Corkery, P. - Presenter, Johns Hopkins University
Tsapatsis, M., Johns Hopkins University
Synthesis of zeolitic imidazole framework-8 (ZIF-8) membranes with high propylene selectivity over propane and high propylene permeance has been accomplished through the conversion of impermeable zinc oxide (ZnO) deposits within a mesoporous membrane substrate [1]. In contrast to typical atomic layer deposition (ALD) processes in porous media, which achieve conformal coatings by using long precursor pulses, the ALD process for producing these membranes employs short precursor pulses to limit the precursor penetration depth, thereby minimizing the ZnO layer thickness and maximizing the resulting membrane permeance.

A reaction-diffusion model using finite differences was developed to describe the deposition of diethylzinc (DEZ) precursor in a mesoporous γ-Al2O3 substrate at a nominal DEZ pulse time of 15ms.
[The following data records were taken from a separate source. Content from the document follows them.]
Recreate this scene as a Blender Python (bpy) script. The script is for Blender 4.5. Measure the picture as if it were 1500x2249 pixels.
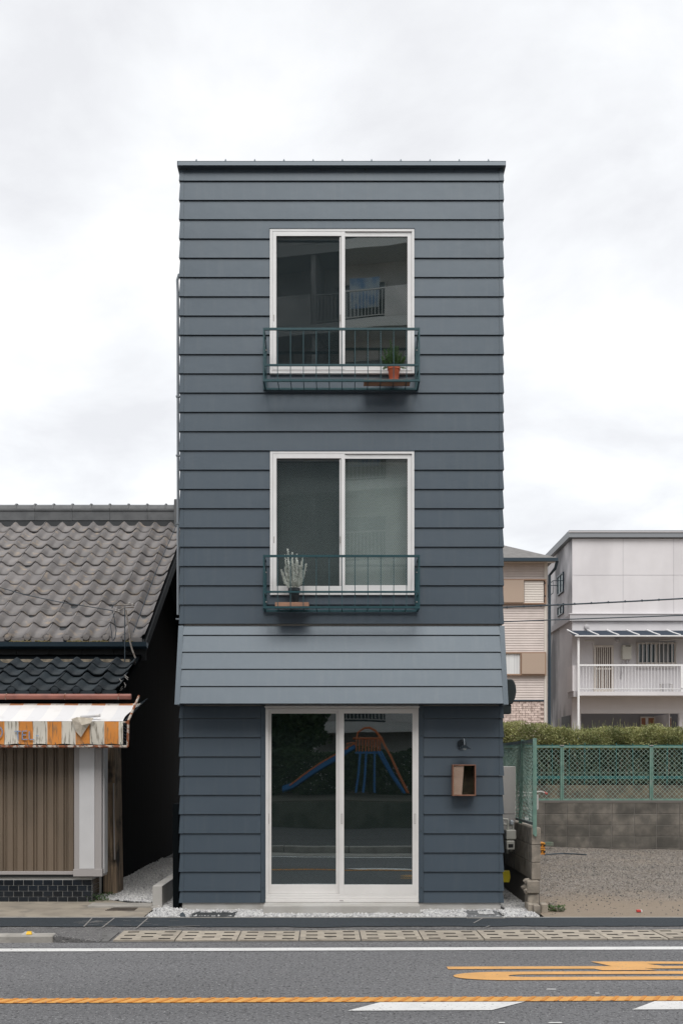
import bpy, bmesh, math, random
import numpy as np
from mathutils import Vector, Matrix
random.seed(7); RNG = np.random.default_rng(11)
S = bpy.context.scene; C = S.collection
for o in list(bpy.data.objects): bpy.data.objects.remove(o)

# ------------------------------------------------------------ camera
F = 2340.0; CAMZ = 1.64; CAMY = -12.0
cam = bpy.data.cameras.new('camera'); co = bpy.data.objects.new('camera', cam); C.objects.link(co)
co.location = (0, CAMY, CAMZ); co.rotation_euler = (math.pi/2, 0, 0)
cam.sensor_fit = 'VERTICAL'; cam.sensor_height = 36; cam.lens = F/2249*36
cam.shift_y = (1680-1124.5)/2249; cam.clip_end = 2000; cam.clip_start = .05
S.camera = co
# ------------------------------------------------------------ sky
W = bpy.data.worlds.new('World'); S.world = W; W.use_nodes = True
n = W.node_tree.nodes; l = W.node_tree.links; n.clear()
def wn(t, **k):
    x = n.new(t)
    for a, b in k.items(): setattr(x, a, b)
    return x
out = wn('ShaderNodeOutputWorld'); bg = wn('ShaderNodeBackground'); bg.inputs[1].default_value = 0.1
sky = wn('ShaderNodeTexSky', sky_type='NISHITA', sun_disc=False)
SUN_EL = math.radians(54); SUN_AZ = math.radians(172)   # azimuth measured from +Y towards +X
sky.sun_elevation = SUN_EL; sky.sun_rotation = SUN_AZ
tc = wn('ShaderNodeTexCoord'); sp = wn('ShaderNodeSeparateXYZ'); l.new(tc.outputs['Generated'], sp.inputs[0])
zz = wn('ShaderNodeMath', operation='ABSOLUTE'); l.new(sp.outputs[2], zz.inputs[0])
za = wn('ShaderNodeMath', operation='ADD'); l.new(zz.outputs[0], za.inputs[0]); za.inputs[1].default_value = .22
cb = wn('ShaderNodeCombineXYZ')
for i in (0, 1):
    dv = wn('ShaderNodeMath', operation='DIVIDE'); l.new(sp.outputs[i], dv.inputs[0]); l.new(za.outputs[0], dv.inputs[1]); l.new(dv.outputs[0], cb.inputs[i])
cb.inputs[2].default_value = 3.3
nz = wn('ShaderNodeTexNoise'); nz.inputs['Scale'].default_value = 2.4; nz.inputs['Detail'].default_value = 7; nz.inputs['Roughness'].default_value = .56; nz.inputs['Distortion'].default_value = .25
l.new(cb.outputs[0], nz.inputs['Vector'])
cr = wn('ShaderNodeValToRGB'); l.new(nz.outputs['Fac'], cr.inputs[0])
e = cr.color_ramp.elements; e[0].position = .36; e[0].color = (.71, .715, .735, 1); e[1].position = .61; e[1].color = (.90, .893, .885, 1)
m_ = e.new(.49); m_.color = (.805, .815, .83, 1)
sc = wn('ShaderNodeVectorMath', operation='SCALE'); l.new(cr.outputs[0], sc.inputs[0]); sc.inputs['Scale'].default_value = 7.05
mx = wn('ShaderNodeMix', data_type='RGBA'); mx.inputs[0].default_value = .94
l.new(sky.outputs[0], mx.inputs[6]); l.new(sc.outputs[0], mx.inputs[7]); l.new(mx.outputs[2], bg.inputs[0]); l.new(bg.outputs[0], out.inputs[0])
# ------------------------------------------------------------ sun
sl = bpy.data.lights.new('sun', 'SUN'); sl.energy = 1.5; sl.angle = math.radians(40); sl.color = (1, .965, .92)
so = bpy.data.objects.new('sun', sl); C.objects.link(so)
sd = Vector((math.sin(SUN_AZ)*math.cos(SUN_EL), math.cos(SUN_AZ)*math.cos(SUN_EL), math.sin(SUN_EL)))
so.rotation_euler = sd.to_track_quat('Z', 'Y').to_euler()
S.view_settings.view_transform = 'Standard'; S.view_settings.look = 'None'; S.view_settings.gamma = 1
S.view_settings.use_curve_mapping = False; S.view_settings.exposure = 0.82
S.cycles.max_bounces = 8; S.cycles.transparent_max_bounces = 24

# ------------------------------------------------------------ helpers
def X(px, d): return (px-750)*d/F
def Z(py, d): return CAMZ-(py-1680)*d/F
class MB:
    def __init__(s): s.v = []; s.f = []
    def add(s, v, f):
        b = len(s.v); s.v += [tuple(p) for p in v]; s.f += [tuple(i+b for i in q) for q in f]; return s
    def hexa(s, p): return s.add(p, [(0,3,2,1),(4,5,6,7),(0,1,5,4),(1,2,6,5),(2,3,7,6),(3,0,4,7)])
    def box(s, x0, y0, z0, x1, y1, z1):
        return s.hexa([(x0,y0,z0),(x1,y0,z0),(x1,y1,z0),(x0,y1,z0),(x0,y0,z1),(x1,y0,z1),(x1,y1,z1),(x0,y1,z1)])
    def frus(s, a, za, b, zb):
        return s.hexa([(a[0],a[1],za),(a[2],a[1],za),(a[2],a[3],za),(a[0],a[3],za),(b[0],b[1],zb),(b[2],b[1],zb),(b[2],b[3],zb),(b[0],b[3],zb)])
    def prism(s, prof, a0, a1, axis='x'):
        k = len(prof)
        def mk(u, w, a): return (a,u,w) if axis == 'x' else (u,a,w) if axis == 'y' else (u,w,a)
        v = [mk(u,w,a0) for u,w in prof]+[mk(u,w,a1) for u,w in prof]
        f = [tuple(range(k))[::-1], tuple(range(k,2*k))]+[(i,(i+1)%k,(i+1)%k+k,i+k) for i in range(k)]
        return s.add(v, f)
    def tube(s, pts, r, n=6, cap=True, r1=None):
        pts = [Vector(p) for p in pts]; k = len(pts); vs = []; fs = []; up = None
        for i, p in enumerate(pts):
            t = (pts[min(i+1,k-1)]-pts[max(i-1,0)]).normalized()
            if up is None: up = Vector((0,0,1)) if abs(t.z) < .9 else Vector((0,1,0))
            a = t.cross(up).normalized(); b = t.cross(a).normalized(); up = -b if abs(b.dot(up))>.01 else up
            rr = r if r1 is None else r+(r1-r)*i/max(1,k-1)
            for j in range(n):
                w = 2*math.pi*(j+.5)/n; vs.append(p+a*math.cos(w)*rr+b*math.sin(w)*rr)
        for i in range(k-1):
            for j in range(n): fs.append((i*n+j, i*n+(j+1)%n, (i+1)*n+(j+1)%n, (i+1)*n+j))
        if cap: fs += [tuple(range(n))[::-1], tuple(range((k-1)*n, k*n))]
        return s.add(vs, fs)
    def bar(s, p, q, w, h=None):
        "square bar"
        return s.tube([p, q], w*.7071, 4)
    def lathe(s, c, prof, n=16, ax='z'):
        vs = []; fs = []; k = len(prof)
        for r, z in prof:
            for j in range(n):
                w = 2*math.pi*j/n; a, b = r*math.cos(w), r*math.sin(w)
                vs.append((c[0]+a,c[1]+b,c[2]+z) if ax == 'z' else (c[0]+a,c[1]+z,c[2]+b) if ax == 'y' else (c[0]+z,c[1]+a,c[2]+b))
        for i in range(k-1):
            for j in range(n): fs.append((i*n+j,i*n+(j+1)%n,(i+1)*n+(j+1)%n,(i+1)*n+j))
        fs += [tuple(range(n))[::-1], tuple(range((k-1)*n,k*n))]
        return s.add(vs, fs)
    def quad(s, *p): return s.add(p, [tuple(range(len(p)))])
    def cbox(s, x0, y0, z0, x1, y1, z1, c=.006):
        "box with every edge chamfered (convex hull of 24 points)"
        v = []
        for ix, x in enumerate((x0,x1)):
            for iy, y in enumerate((y0,y1)):
                for iz, z in enumerate((z0,z1)):
                    dx = c if ix == 0 else -c; dy = c if iy == 0 else -c; dz = c if iz == 0 else -c
                    v += [(x,y+dy,z+dz),(x+dx,y,z+dz),(x+dx,y+dy,z)]
        bm = bmesh.new(); vv = [bm.verts.new(p) for p in v]; bmesh.ops.convex_hull(bm, input=vv)
        bmesh.ops.dissolve_limit(bm, angle_limit=.02, verts=bm.verts, edges=bm.edges)
        bm.verts.index_update(); s.add([p.co[:] for p in bm.verts], [[q.index for q in f.verts] for f in bm.faces]); bm.free()
        return s
    def mesh(s, name, off=(0,0,0), smooth=False, fix=True):
        me = bpy.data.meshes.new(name)
        me.from_pydata([(a-off[0],b-off[1],c-off[2]) for a,b,c in s.v], [], s.f)
        if fix and len(s.f) < 20000:
            bm = bmesh.new(); bm.from_mesh(me); bmesh.ops.recalc_face_normals(bm, faces=bm.faces); bm.to_mesh(me); bm.free()
        if smooth:
            me.polygons.foreach_set('use_smooth', [True]*len(me.polygons))
        return me
WL = {}
def tag(o, label=None, cat=None, group=None, kind=None):
    if label: o['label'] = label
    if cat: o['category'] = cat
    if group: o['group'] = group
    if kind: o['kind'] = kind
    return o
def thing(name, label, cat, loc=(0,0,0), group=None, rot=0, local=False):
    o = bpy.data.objects.new(name, None); C.objects.link(o); o.location = loc; o.rotation_euler.z = rot
    o.empty_display_size = .2
    WL[o] = Vector((0,0,0)) if (local or rot) else Vector(loc)
    return tag(o, label, cat, group)
def obj(name, mb, mat, parent=None, smooth=False, bevel=0, kind=None, label=None, cat=None, group=None, angle=35):
    off = WL.get(parent, Vector((0,0,0))) if parent else Vector((0,0,0))
    me = mb.mesh(name, off, smooth) if isinstance(mb, MB) else mb
    if not me.materials: me.materials.append(mat)
    o = bpy.data.objects.new(name, me); C.objects.link(o)
    if parent: o.parent = parent; WL[o] = off
    else: WL[o] = Vector((0,0,0))
    if bevel:
        b = o.modifiers.new('bevel', 'BEVEL'); b.width = bevel; b.segments = 2; b.limit_method = 'ANGLE'; b.angle_limit = math.radians(40)
    if smooth and bevel == 0: me.set_sharp_from_angle(angle=math.radians(angle))
    return tag(o, label, cat, group, kind)
def piece(name, me, parent, loc, rot=None, scale=None):
    o = bpy.data.objects.new(name, me); C.objects.link(o); o.parent = parent
    o.location = Vector(loc)-WL.get(parent, Vector((0,0,0)))
    WL[o] = Vector(loc)
    if rot: o.rotation_euler = rot
    if scale: o.scale = scale
    return o
def withmat(me, mat): me.materials.append(mat); return me
def struct(name, mb, mat, **k): return obj(name, mb, mat, kind='structure', **k)
def copytree(o, parent=None):
    c = o.copy(); C.objects.link(c)
    if parent: c.parent = parent
    for ch in o.children: copytree(ch, c)
    return c

def bulk(name, bv, bf, pos, scl, mat, parent=None, tilt=None, kind='stuff', label=None, cat=None, R=None):
    bv = np.array(bv, float); bf = np.array(bf, int); N = len(pos); nv = len(bv); k = bf.shape[1]
    if R is None:
        q = RNG.normal(size=(N,4)); q /= np.linalg.norm(q, axis=1)[:,None]
        w,x,y,z = q.T
        R = np.stack([1-2*(y*y+z*z),2*(x*y-w*z),2*(x*z+w*y),2*(x*y+w*z),1-2*(x*x+z*z),2*(y*z-w*x),2*(x*z-w*y),2*(y*z+w*x),1-2*(x*x+y*y)],1).reshape(N,3,3)
    v = bv[None]*scl[:,None,:]; v = np.einsum('nij,nkj->nki', R, v)+pos[:,None,:]
    if parent is not None: v = v-np.array(WL.get(parent, Vector((0,0,0))))
    f = (bf[None]+(np.arange(N)*nv)[:,None,None]).reshape(-1)
    me = bpy.data.meshes.new(name); me.vertices.add(N*nv); me.vertices.foreach_set('co', v.reshape(-1).astype(np.float32))
    nf = N*len(bf); me.loops.add(nf*k); me.loops.foreach_set('vertex_index', f.astype(np.int32)); me.polygons.add(nf)
    me.polygons.foreach_set('loop_start', (np.arange(nf)*k).astype(np.int32)); me.update(calc_edges=True); me.validate()
    me.materials.append(mat); o = bpy.data.objects.new(name, me); C.objects.link(o)
    if parent is not None: o.parent = parent
    return tag(o, label, cat, kind=kind)
_b = bmesh.new(); bmesh.ops.create_icosphere(_b, subdivisions=1, radius=1)
ICO_V = [v.co[:] for v in _b.verts]; ICO_F = [[v.index for v in f.verts] for f in _b.faces]; _b.free()
ICO_V = (np.array(ICO_V)*(1+.22*RNG.normal(size=(12,1)))).tolist()
LEAF_V = [(-.5,0,0),(0,-.5,.08),(.5,0,0),(0,.5,.08)]; LEAF_F = [(0,1,2,3)]

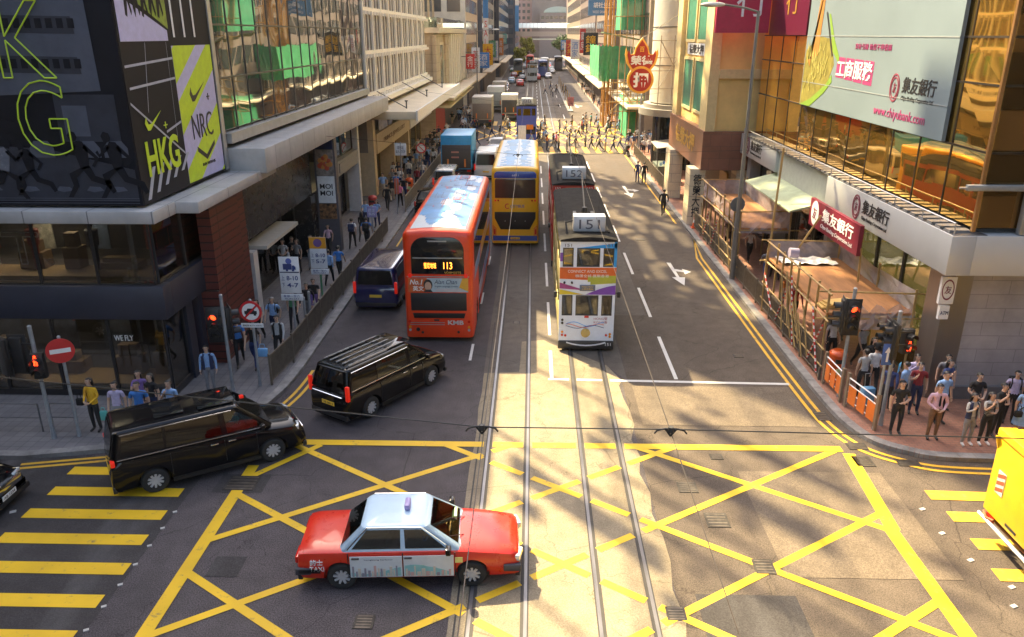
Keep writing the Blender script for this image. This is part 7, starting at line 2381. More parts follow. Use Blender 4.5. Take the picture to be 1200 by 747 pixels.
# green netted scaffold on the right
green = mesh_mat('green_debris_net', (.03, .30, .13), .85)
greenl = mesh_mat('bright_green_net', (.04, .33, .12), .9)
gs_ = thing('bamboo_scaffold', 'orange bamboo scaffold tower wrapped in green nets far up the right pavement', 'scaffold', (9.6, 100, 0))
q = random.Random(4)
ob2 = M('bamboo_orange', (.50, .25, .05), .6, var=.3, scale=3)
for k in range(12):
    x, y = 8.6 + q.uniform(0, 1.5), 101 + q.uniform(0, 8)
    G().tube([(x, y, 0), (x + q.uniform(-.15, .15), y, 9), (x + q.uniform(-.2, .2), y, 18)], .07, 6).ob('bamboo_post', ob2, gs_, w=True)
for z in (1.5, 3, 4.5, 12, 14, 16):
    G().tube([(8.4, 100.9, z), (11.6, 100.9, z + .1)], .06, 6).ob('bamboo_ledger', ob2, gs_, w=True)
g = G()
net(g, (7.95, 100.5, 0), (9.2, 100.4, 0), 5.6, 9.9, q, 6, .3)
net(g, (7.95, 116, 0), (7.95, 100.5, 0), 5.8, 9.9, q, 10, .3)
g.ob('bright_net', greenl, gs_, w=True)
g = G()
net(g, (9.2, 100.4, 0), (11.7, 100.3, 0), 5.9, 9.8, q, 8, .2)
g.quad((7.95, 100.5, 5.8), (11.7, 100.3, 5.9), (11.7, 104, 5.7), (7.95, 104, 5.6))
g.ob('dark_net', green, gs_, w=True)
gn = thing('netted_scaffold', 'tall green netted scaffold above and below the pawn sign on the right', 'scaffold', (11, 88, 0))
g = G()
net(g, (9.2, 88, 0), (11.6, 88, 0), 11.5, 22, q, 8, .2)
net(g, (9.2, 94, 0), (9.2, 88, 0), 11.5, 22, q, 8, .2)
g.ob('upper_net', green, gn, w=True)
g = G()
net(g, (10.2, 88, 0), (12, 88, 0), .3, 4.6, q, 6, .2)
net(g, (10.2, 96, 0), (10.2, 88, 0), .3, 4.6, q, 6, .2)
g.ob('lower_net', green, gn, w=True)
for x in (9.0, 9.7, 10.4, 11.2):
    G().tube([(x, 87.8, .1), (x + .1, 87.8, 11), (x, 87.8, 22)], .05, 6).ob('bamboo_post', bamboo, gn, w=True)
for z in (3.2, 4.2, 5.2, 6.2, 11.0, 12.8):
    G().tube([(8.2, 87.7, z), (12, 87.7, z + .05)], .05, 6).ob('bamboo_ledger', bamboo, gn, w=True)
for z, s in ((4, 1), (6, -1)):
    G().tube([(8.4, 87.6, 3.2), (11.2, 87.6, 6.2)] if s > 0 else [(11.2, 87.6, 3.2), (9.2, 87.6, 6.2)], .045, 6).ob('bamboo_brace', bamboo, gn, w=True)
G().ext([(7.4, 88, 11.2), (11.6, 88, 10.4), (11.6, 88, 10.5), (7.4, 88, 11.3)], (0, 4, 0)).ob('catch_fan', M('catch_fan_green', (.14, .2, .10), .7), gn, w=True)
# traffic island far down the road
isl = thing('traffic_island', 'narrow traffic island with posts and red and white sign far down the road', 'traffic island', (5.6, 140, 0))
G().box(5.2, 122, 0, 6.1, 190, .15).ob('kerb', kerbm, isl, w=True)
for k in range(7):
    G().cyl((5.65, 126 + k * 9, .15), (5.65, 126 + k * 9, 2.4), .07, None, 8).ob('post', bamboo, isl, w=True)
G().box(5.2, 121.9, .9, 6.1, 122, 2.2).ob('sign_board', M('island_red_white', (.6, .2, .18), .5, var=.5, scale=3), isl, w=True)
# overhead wires
wirem = M('wire_black', (.02, .02, .02), .5)
copper = M('contact_wire_copper', (.06, .05, .045), .5, .3)
for nm_, x in (('left', -.72), ('right', 2.08)):
    g = G()
    pts = [(x, -40, 5.52)] + [(x + .03 * math.sin(k), k * 14 - 3.6, 5.5 - (.0 if k % 2 else .06)) for k in range(0, 26)]
    g.tube(pts, .008, 5)
    tag(g.ob('tram_wire', copper), 'overhead tram wire running down the street above the %s pair of rails' % nm_, 'wire')
def hanger(g, x, y, z):
    g.tube([(x - .24, y, z - .05), (x - .2, y, z + .0), (x - .09, y, z + .03), (x, y, z + .03), (x + .09, y, z + .03), (x + .2, y, z + .0), (x + .24, y, z - .05)], .014, 6)
    g.tube([(x - .08, y, z + .02), (x, y, z - .09), (x + .08, y, z + .02)], .016, 6)
    g.cyl((x, y, z - .02), (x, y, z + .06), .055, .04, 12)
for n_, (y, xl, yl, zl, xr, yr, zr, lb) in enumerate(((10.38, -17, 13.2, 5.75, 16.0, 9.7, 5.75, 'nearest black span wire with two hangers crossing over the junction'), (38.4, -10.6, 38.4, 6.5, 12.2, 38.4, 5.9, 'thin span wire crossing the street above tram 151'), (66.4, -10.8, 66.4, 6.9, 10.4, 66.4, 6.6, 'thin span wire crossing the street above the yellow bus'))):
    t = thing('span_wire', lb, 'wire', (0, y, 5.6))
    g = G().tube([(xl, yl, zl), (-.72, y, 5.60), (2.08, y, 5.60), (xr, yr, zr)], .010 if n_ == 0 else .008, 5)
    g.ob('cable', wirem, t, w=True)
    for x in (-.72, 2.08):
        g = G()
        hanger(g, x, y, 5.58)
        g.ob('hanger', wirem, t, w=True)
pole('wire_pole', 'steel pole carrying the nearest span wire in the left side street', 'pole', -17, 13.2, 0, 6.2, .1)
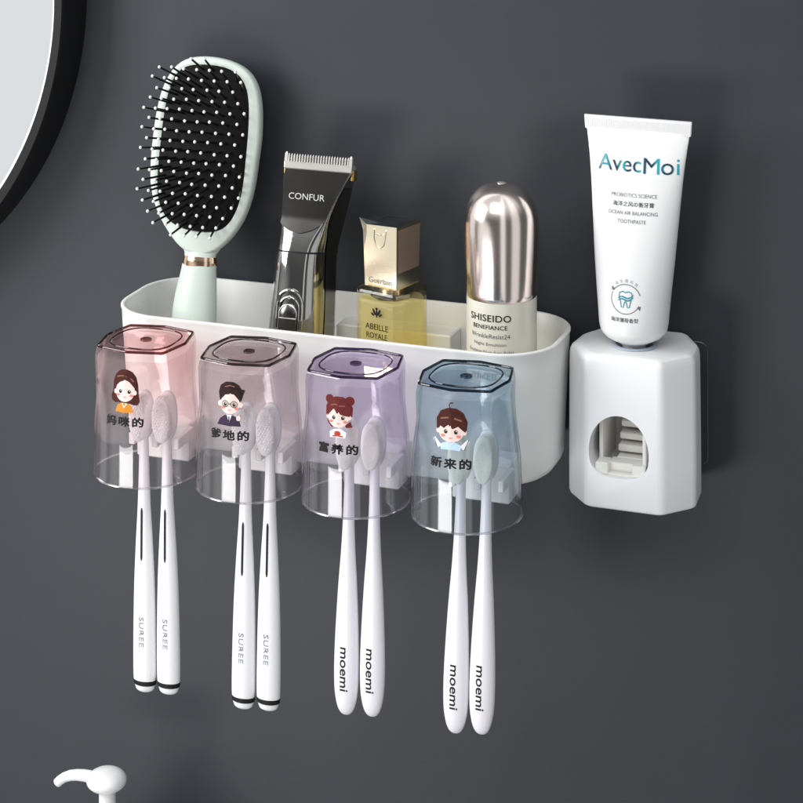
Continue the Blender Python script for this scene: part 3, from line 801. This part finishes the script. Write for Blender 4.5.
# ------------------------------------------------------------------ toothpaste dispenser
DX, DY = 28.8, 9.6
t = empty('toothpaste_dispenser', (DX, WY, -9.7), 'white chamfered toothpaste squeezer with egg shaped opening fixed right of the box', 'toothpaste dispenser')
def D(p): return (p[0]-DX, p[1]-WY, p[2]+9.7)
plan = [(26.35, 7.0), (31.15, 7.0), (32.85, 8.9), (32.7, 11.2), (31.4, 13.45), (26.2, 13.45), (24.95, 11.2), (24.75, 8.9)]
def chain(P, r=.32, n=5):
    out = []
    for i in range(len(P)):
        a, b, c = Vector(P[i-1]), Vector(P[i]), Vector(P[(i+1) % len(P)])
        u = (a-b).normalized(); v = (c-b).normalized(); p = b+u*r; q = b+v*r
        for k in range(n+1):
            s_ = k/n; out.append(tuple((1-s_)**2*p+2*s_*(1-s_)*b+s_*s_*q))
    return out
cpn = chain(plan); cc = (28.8, 10.2)
def dr(i, z, k=1.0): 
    o = []
    for x, y in cpn:
        vx, vy = x-cc[0], y-cc[1]; L_ = hypot(vx, vy); yy = min(cc[1]+vy*(1-i/L_), 13.45)
        o.append((cc[0]+vx*(1-i/L_)*k, yy, z))
    return o
rr = [dr(.6, -9.72), dr(.25, -9.70), dr(.08, -9.6), dr(0, -9.4), dr(0, -7), dr(0.02, -4), dr(.04, -1.5), dr(.06, -.85), dr(.11, -.6), dr(.22, -.42), dr(.42, -.32), dr(.6, -.3), dr(1.3, -.3)]
mb = MB(); mb.loft(rr)
body = mb.build('housing', M['dispwhite'], t, f=D, sharp=60)
# cut the egg opening and the tube socket
egg = []
for k in range(64):
    a = 2*pi*k/64; c, q = cos(a), sin(a)
    if q >= 0: egg.append((28.46+1.88*c, -6.15+2.26*q))
    else:
        e = 2.7; r = 1/((abs(c)**e+abs(q)**e)**(1/e)); egg.append((28.46+1.88*r*c, -6.15+1.55*r*q))
mb = MB(); mb.loft([[(x, 6.0, z) for x, z in egg], [(x, 12.2, z) for x, z in egg]])
cut = mb.build('cut', M['dispwhite'], t, f=D)
mb = MB(); mb.lathe([(1.25, -.9), (1.25, .5)], c=(28.8, 9.75, 0), n=40); cut2 = mb.build('cut', M['dispwhite'], t, f=D)
for c_ in (cut, cut2):
    md = body.modifiers.new('b', 'BOOLEAN'); md.object = c_; md.operation = 'DIFFERENCE'; md.solver = 'EXACT'
dg = bpy.context.evaluated_depsgraph_get(); dg.update()
nm = bpy.data.meshes.new_from_object(body.evaluated_get(dg)); body.modifiers.clear(); body.data = nm
for p in nm.polygons: p.use_smooth = True
nm.set_sharp_from_angle(angle=radians(28))
for c_ in (cut, cut2): bpy.data.objects.remove(c_)
# lever inside
mb = MB()
mb.box(26.95, 27.75, 7.15, 8.2, -7.62, -6.88, .07); mb.box(29.25, 30.08, 7.15, 8.2, -7.62, -6.88, .07)
mb.box(27.0, 30.05, 7.2, 8.4, -7.78, -7.48, .06)
mb.box(26.95, 27.2, 8.1, 11.9, -7.6, -4.4, .07); mb.box(29.85, 30.08, 7.4, 11.9, -7.6, -5.0, .07)
mb.box(27.7, 29.3, 7.6, 8.6, -7.5, -6.95, .05)
lv = mb.build('push_lever', M['levwhite'], t, f=D)
mb = MB()
for k in range(6):
    z = -7.0+k*.62; y = 8.5+.42*k
    mb.box(27.95, 29.85, y, y+2.2, z-.34, z+.1, .07)
mb.box(27.2, 29.85, 11.2, 12.0, -7.6, -3.9, .05)
mb.build('ribbed_step', M['levwhite'], lv, f=D)
mb = MB(); prof = [(1.42, -.28), (1.42, -.20), (1.3, -.17), (1.16, -.2), (1.1, -.5), (.95, -.75)]
mb.lathe(prof, c=(28.8, 9.75, 0), n=40, cap0=False, cap1=False); mb.build('socket_seal', M['ring'], t, f=D)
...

A spatiotemporal distribution of DEZ in a commercial ALD reactor obtained by a computational fluid dynamics model was used as a boundary condition in the model. The reaction rate constants were fit such that the modelled penetration depth (~200 nm) matched that of a membrane cross-section determined using EDX [1]. The modelled concentration of Zn species as a function of depth agreed well with the experimentally measured concentration profile. The process was determined to be diffusion-limited due to the higher rate of adsorption of DEZ molecules to open hydroxyl sites relative to surface diffusion of DEZ within the substrate. The spatiotemporal distribution of DEZ during the pulse was decoupled from the reaction-diffusion process, as the DEZ flux into the substrate had a negligible effect on the concentration of DEZ within the reactor. The results of this model allow for improvements in the design of thin film membrane formation processes relying on ALD.

Reference

[1] X. Ma, P. Kumar, N. Mittal, A. Khlyustova, P. Daoutidis, K. A. Mkhoyan, M.Tsapatsis, Science (80-. ). 2018, 361, 1008 LP – 1011.